Transformation of random variables (square, root)

Question

Let $X$ ~ Unif$([0,10])$ be a continuous random variable. I now want to find the probability mass function of $Y :=- \frac{1}{2}X+4$. I did some reading and figured out that $Y$ ~ Unif$([-1,4])$ with $f_{Y}(y)=f_{X}(-2y+8)\cdot 2 \cdot 1_{[-1,4]}$. So far, so good.

However, I have no idea how to find the probability mass function and distribution function of $\sqrt{X}$ and $X^{2}$. I would be grateful for any tip into the right direction. Does it work the same way as with linear transformations of random variables?

Answer 1

Hint:

Find CDF's of $\sqrt X$ and $X^2$.

Then find PDF's (not PMF as you call it) by differentiating the CDF's.

Answer 2

Transformation works the same way, linear or not.

If $Y=g(X)$, then $x=g^{-1}(y)$ if unique inverse exists (as in both these cases). So you have a one-to-one transformation from $X$ to $Y$. (This would not be the case in general)

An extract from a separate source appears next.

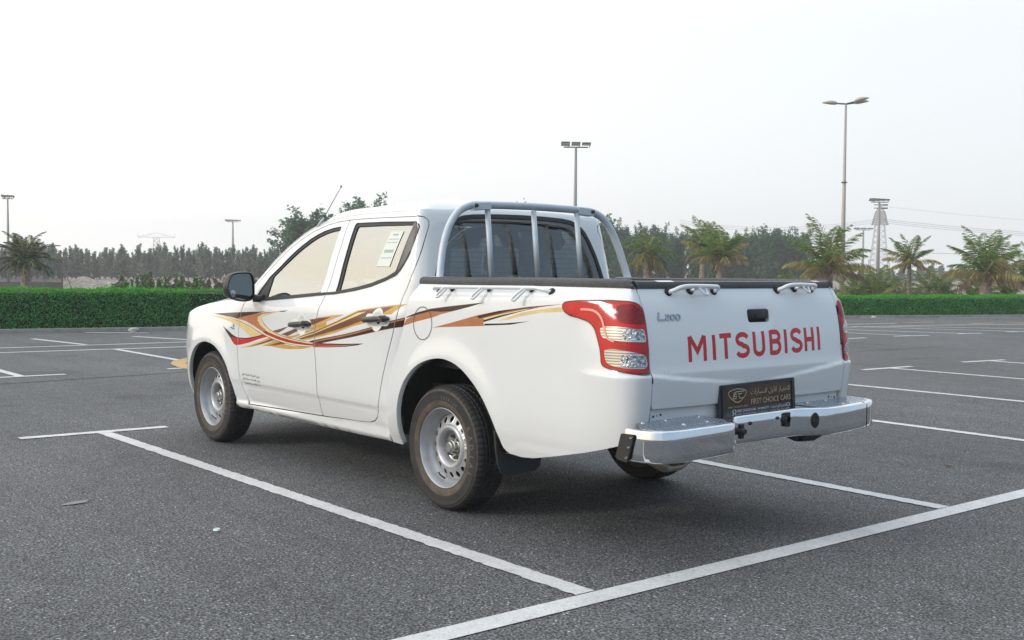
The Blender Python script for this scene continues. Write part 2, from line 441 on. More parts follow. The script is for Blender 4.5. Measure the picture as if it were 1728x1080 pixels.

Find the support $S^*$ of $Y$ from the support of $X$.

Then by change of variables, probability density function of $Y$ is

$$f_Y(y)=f_X(g^{-1}(y))\left|\frac{d}{dy}g^{-1}(y)\right|\mathbf1_{y\in S^*}$$

For linear transformations, the jacobian $\frac{d}{dy}g^{-1}(y)$ is constant. Here that is not the case.